Intervista a Giacomo Rizzo. “Amo il teatro e lo farò finché respiro”
di Davide Speranza
Era stato riscoperto da Paolo Sorrentino nel film L’amico di famiglia, dove il filmmaker napoletano gli aveva affidato il ruolo di assoluto protagonista. Ma la carriera di Giacomo Rizzo ha avuto un incipit folgorante, con la partecipazione al Decameron di Pier Paolo Pasolini nel 1971, anche se già in precedenza aveva lavorato nel mondo della sceneggiata portato in auge da Mario Merola. Tanto teatro – si ricordano collaborazioni con i fratelli Giuffré, la compagnia di Luisa Conte e Carlo Taranto al Sannazaro – ma anche ottimo cinema al quale tornerà, dopo l’esperienza pasoliniana, con il capolavoro di Bernardo Bertolucci Novecento o Nanni Loy in Pacco, doppio pacco e contropaccotto, fino all’Aitanic di Nino D’Angelo.
Un attore che ha attraversato la tradizione scarpettiana, consacrandosi con il premio Alberto Sordi, proprio grazie alla figura di Geremia de’ Geremei, il personaggio che ha interpretato nel film di Sorrentino. Venerdì 30 ottobre, in Piazza del Gesù Nuovo c’era anche lui a protestare contro le dichiarazioni del ministro Dario Franceschini e contro il Dpcm che ha chiuso cinema e teatri. Mascherina rossa, sguardo deciso, scattante nonostante i suoi 81 anni. Sempre ironico, pungente e surreale, non ha risparmiato staffilate velenose a Franceschini, ricordando come una società senza teatro non esiste.
Lei protesta insieme a tanti giovani. Perché è sceso in piazza?
Faccio l’attore, sono ancora in teatro e lavoro, non ho mai pensato di ritirarmi. Mi ritiro la sera, qualche volta, ma tardi. Amo il teatro e lo farò finché respiro. Scrivo, faccio regia, adoro questo mestiere più della mia vita, ho iniziato a farlo a 7 anni. Non l’ho scelto perché c’era la televisione a comunicarmi il piacere di farlo, l’ho scelto io. Non si sa come, se mi dovessi chiedere come mai ho pensato di fare l’attore non saprei rispondere.
Cosa sta sbagliando il Governo sulla gestione del sistema culturale?
Chiudono due cose che non si dovevano mai chiudere. Sono i luoghi più sicuri. A cinema vado per guardare e ascoltare, non per parlare. A teatro ancora meglio. Mi seggo, voglio sentire, ascoltare, voglio vedere. Non abbiamo comunicazione durante lo spettacolo e, se ci dicono che è pericoloso, stiamo zitti anche durante l’intervallo, non usiamo il bar. In teatro non c’è alcun pericolo di contagiare e di essere contagiati.
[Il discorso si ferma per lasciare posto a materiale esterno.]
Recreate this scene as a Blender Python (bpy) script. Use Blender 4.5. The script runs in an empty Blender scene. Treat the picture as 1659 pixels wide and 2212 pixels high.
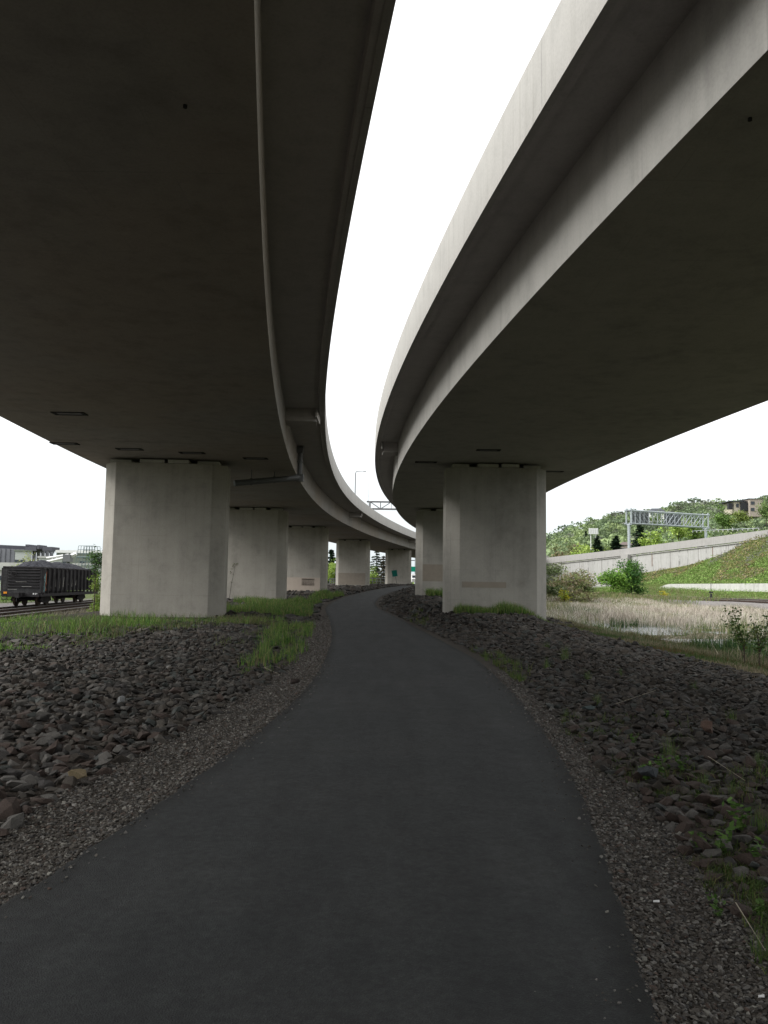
import bpy, math, random
import numpy as np
from mathutils import Matrix, Vector
R = np.random.RandomState(7)
rnd = random.Random(11)
scene = bpy.context.scene
COL = scene.collection
PI = math.pi

# ------------------------------------------------------------------ camera
F = 1750.0; RHO = .0151; TH = math.atan(154 / 1750.)
EYE = 1.6
cam = bpy.data.cameras.new('camera'); camo = bpy.data.objects.new('camera', cam); COL.objects.link(camo)
cam.sensor_fit = 'VERTICAL'; cam.sensor_height = 24; cam.lens = 24 * F / 2212
cam.clip_start = .05; cam.clip_end = 6000
cr, sr_ = math.cos(RHO), math.sin(RHO); ct, st = math.cos(TH), math.sin(TH)
rt = Vector((cr, -sr_ * st, sr_ * ct)); up = Vector((-sr_, -cr * st, cr * ct)); fw = Vector((0, ct, st))
M = Matrix(((rt.x, up.x, -fw.x, 0), (rt.y, up.y, -fw.y, 0), (rt.z, up.z, -fw.z, EYE), (0, 0, 0, 1)))
camo.matrix_world = M
scene.camera = camo

def at(px, py, Y):
    """world point seen at photo position (1659 wide) at distance Y"""
    u = (px - 829.5) / F; v = -(py - 1106) / F
    xc = u * cr - v * sr_; yc = u * sr_ + v * cr
    r = (xc, ct - yc * st, st + yc * ct)
    t = Y / r[1]
    return Vector((r[0] * t, Y, EYE + r[2] * t))

def proj(X, Y, Z):
    dz = Z - EYE
    d = Y * ct + dz * st; yc = -Y * st + dz * ct
    return 829.5 + F * (X * cr + yc * sr_) / d, 1106 - F * (-X * sr_ + yc * cr) / d, d

# ------------------------------------------------------------------ tagging
def tag(o, label=None, cat=None, group=None, kind=None):
    if label: o['label'] = label
    if cat: o['category'] = cat
    if group: o['group'] = group
    if kind: o['kind'] = kind
    return o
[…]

Qual è la prospettiva se dovesse continuare così?
Io non credo che continuerà così. Mi dispiace che abbiamo trovato il ministro sbagliato, è uno che non si è documentato sul teatro e sul cinema, non sa cosa ha creato chiudendo questi templi della cultura. Qui non siamo solo attori. Ma ci sono macchinisti, tecnici, sarti, costumisti, truccatori, parrucchieri, mascherine, cassiere, tutti quelli che lavorano intorno al teatro, siamo in migliaia.
La sua idea di risoluzione.
Intanto apriamo il teatro, ripeto nel teatro non si contagia nessuno. Non facciamo questo mestiere per hobby ma lo facciamo per lavoro, seriamente, sperando di portare soldi a casa per far vivere le nostre famiglie come sempre.
Secondo lei, che peso ha il teatro in Italia?
Il teatro è cultura. Quando conosco una persona, mi accorgo se va a teatro o non ci va. A teatro si socializza. Si sta anche insieme, non per mostrare l’abito. Tanto, oggi non si veste più nessuno, è una società di straccioni. Io son tra i pochi che ancora si veste. La gente va a teatro perché lo ama. Ama sapere. Poi il divertimento non è solo quando ridiamo, ma anche quando abbiamo il piacere di pensare. Attraverso lo spettacolo ci si comunica qualcosa che non conosciamo, apprezziamo quello che è stato fatto dagli attori, dal regista, dall’autore. Non è possibile chiudere questo mondo.